With her study based at the University’s Lismore campus – this was before the Gold Coast campus was built and before the upgrading of the M1 highway – Laura commuted between the Gold Coast and the Northern Rivers. To her credit, the demands of the daily drive never altered her vision of where the road would eventually lead.
“When I was about 10 or 11, I had a one-track mind about wanting to be a lawyer, being in court and running trials. My mum likes to remind me that I was also hooked on the TV law drama Ally McBeal at the time, so let’s not discount its influence,” says Laura, rolling her eyes and laughing at the memory.
“When I came to Southern Cross University, that sense of something ‘meant to be’ was so strong. I could see my law career in front of me. It really set me up with the right values, skills and self-belief needed for the transition into professional practice.
“I also remember there were several women in my cohort. Many had families and were travelling day after day to study. Southern Cross had its own childcare facility at the Lismore campus, and I remember just how forward-thinking this was at that time.”
Laura fast-tracked her degree by attending winter and summer school – “it helped that the summer school was in Byron Bay” – graduating in three years and launching her professional career with Attwood Marshall Lawyers in Coolangatta.
“I started out doing the bread-and-butter legal work – learning my trade through conveyancing, commercial law, wills and estates,” she says. “Then came the opportunity that really was the culmination of all my childhood imaginings. It was a leap of faith, and I took it.”

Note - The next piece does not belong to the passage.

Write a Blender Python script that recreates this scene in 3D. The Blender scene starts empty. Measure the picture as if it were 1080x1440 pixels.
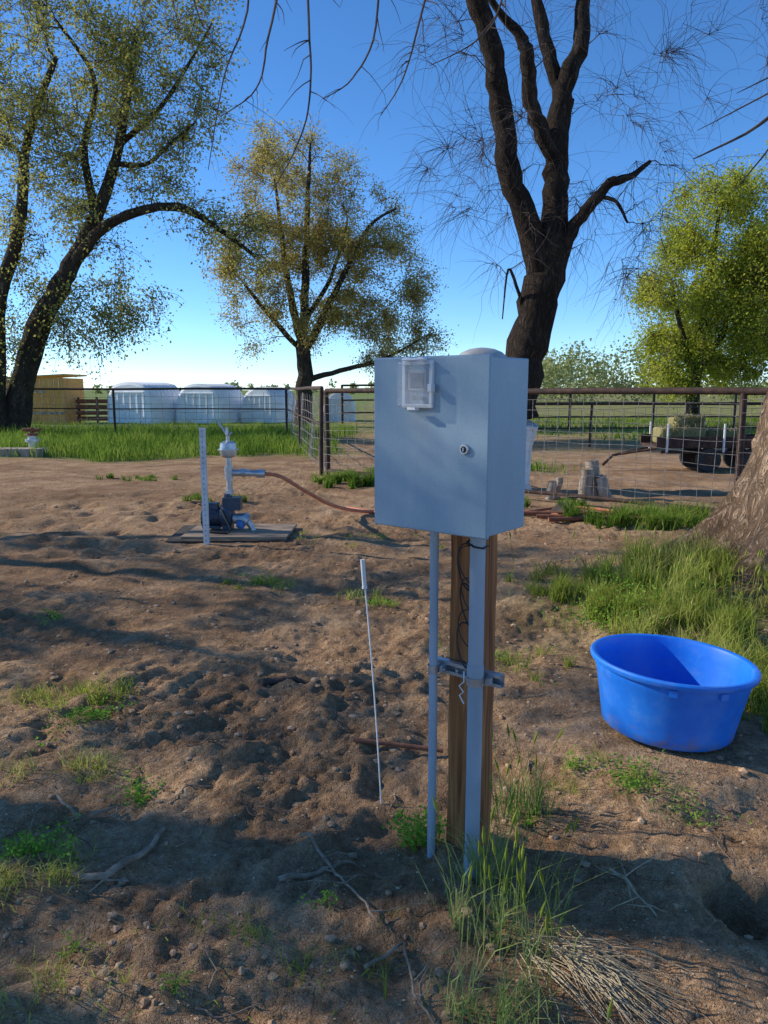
import bpy, math, random
import numpy as np
from mathutils import Vector, Matrix
random.seed(7); rng=np.random.default_rng(7)
scene=bpy.context.scene
COL=scene.collection

# ------------------------------------------------------------ noise / terrain
def _hash(ix,iy,seed):
    n=(ix*374761393+iy*668265263+seed*974634777)&0xffffffff
    n=((n^(n>>13))*1274126177)&0xffffffff
    return ((n^(n>>16))&0xffff)/65535.0
def vnoise(x,y,seed=0):
    x=np.asarray(x,dtype=float); y=np.asarray(y,dtype=float)
    ix=np.floor(x).astype(np.int64); iy=np.floor(y).astype(np.int64)
    fx=x-ix; fy=y-iy
    fx=fx*fx*(3-2*fx); fy=fy*fy*(3-2*fy)
    a=_hash(ix,iy,seed);b=_hash(ix+1,iy,seed);c=_hash(ix,iy+1,seed);d=_hash(ix+1,iy+1,seed)
    return ((a*(1-fx)+b*fx)*(1-fy)+(c*(1-fx)+d*fx)*fy)*2-1
def height(x,y):
    x=np.asarray(x,dtype=float); y=np.asarray(y,dtype=float)
    d=np.sqrt(x*x+y*y)
    near=np.exp(-(d/15.0)**2)
    wx=x+.22*vnoise(x*1.3,y*1.3,31)+.05*vnoise(x*6,y*6,33); wy=y+.22*vnoise(x*1.3,y*1.3,32)+.05*vnoise(x*6,y*6,34)
    ca,sa=math.cos(.5),math.sin(.5); u=wx*ca+wy*sa; v=-wx*sa+wy*ca
    patchy=.35+.80*np.clip(.5+.9*vnoise(x*.8,y*.8,21),0,1)
    h=.05*vnoise(x*.33,y*.33,1)*np.minimum(1,d/3)
    h=h+near*(.036*vnoise(u*1.2,v*1.6,2)+.032*vnoise(u*2.9,v*3.7,3))
    r=vnoise(u*6.0,v*8.5,4); h=h+near*.028*patchy*r*np.abs(r)**.3
    r=vnoise(u*12+3,v*15,5); h=h+near*.017*patchy*r
    h=h+near*patchy*(.011*vnoise(x*27,y*27,6)+.007*vnoise(x*55,y*55,7))
    # hoof prints
    m=np.exp(-(((x+3.4)/2.6)**2+((y-8.4)/2.6)**2))+.3*np.exp(-(((x+1.0)/1.6)**2+((y-4.6)/1.6)**2))
    r=vnoise(x*5,y*5,8); h=h-m*.10*np.clip(r-.1,0,1)
    # roots mound
    h=h+.12*np.exp(-(((x-3.3)/1.4)**2+((y-6.2)/1.3)**2))
    # burrow
    rr=np.sqrt((x-1.17)**2+(y-2.22)**2)
    h=h-.22*np.clip(1-(rr/.12)**2,0,1)+.03*np.exp(-((rr-.18)/.06)**2)
    k=np.exp(-(((x-1.35)/.5)**2+((y-3.38)/.5)**2)**2); h=h*(1-k)
    k=np.exp(-(((x+1.7)/1.0)**2+((y-8.25)/.8)**2)**2); h=h*(1-k)
    h=h-.10*np.clip((x-.7)/1.0,0,1)*np.clip((2.55-y)/.5,0,1)
    return h
def H(x,y): return float(height(np.array([x]),np.array([y]))[0])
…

Just four years after graduating from Southern Cross University, Laura was appointed to the Commonwealth Director of Public Prosecutions (DPP) as a Federal Prosecutor.
Though based in Brisbane, the challenging role intensified Laura’s local focus as the impact of major crime on victims and their communities became abundantly clear in the cases she took on, and the criminals she so vigorously pursued.
“This was heavy subject matter,” she says. “I was investigating and prosecuting bikie gangs, people trafficking, crimes against children. It was dangerous, but also exhilarating as we worked to seize assets, end criminal operations and bring perpetrators to justice.”
After four years with the Commonwealth DPP, Laura left in 2015 to work as a disciplinary prosecutor with the Office of the Health Ombudsman, where she became a barrister and in-house Counsel. Then in 2020, another leap of faith presented itself.
“If you had told me five years ago that I would be a local member representing my own community in the Queensland Parliament, I would not have believed you,” says Laura.
“I mean, I was at the height of my legal career and could easily have stayed on that path. Yet even before I stood for the electorate of Currumbin, I was concerned that issues and outcomes were not meeting community standards or expectations.”
Elected in March 2020, Laura is determined to deliver sound representation and informed guidance in the creation of good legislation, particularly in relation to her community. Youth and social justice, victim support and community safety are priorities.
In so doing, she still draws on the lessons from her years at Southern Cross University.
“My degree gave me a wonderful grounding in the law,” says Laura.
“It also taught me to trust and apply my own forward-thinking as a local MP, to better understand and meaningfully respond to the needs and issues affecting the people in my community and, by extension, every community.”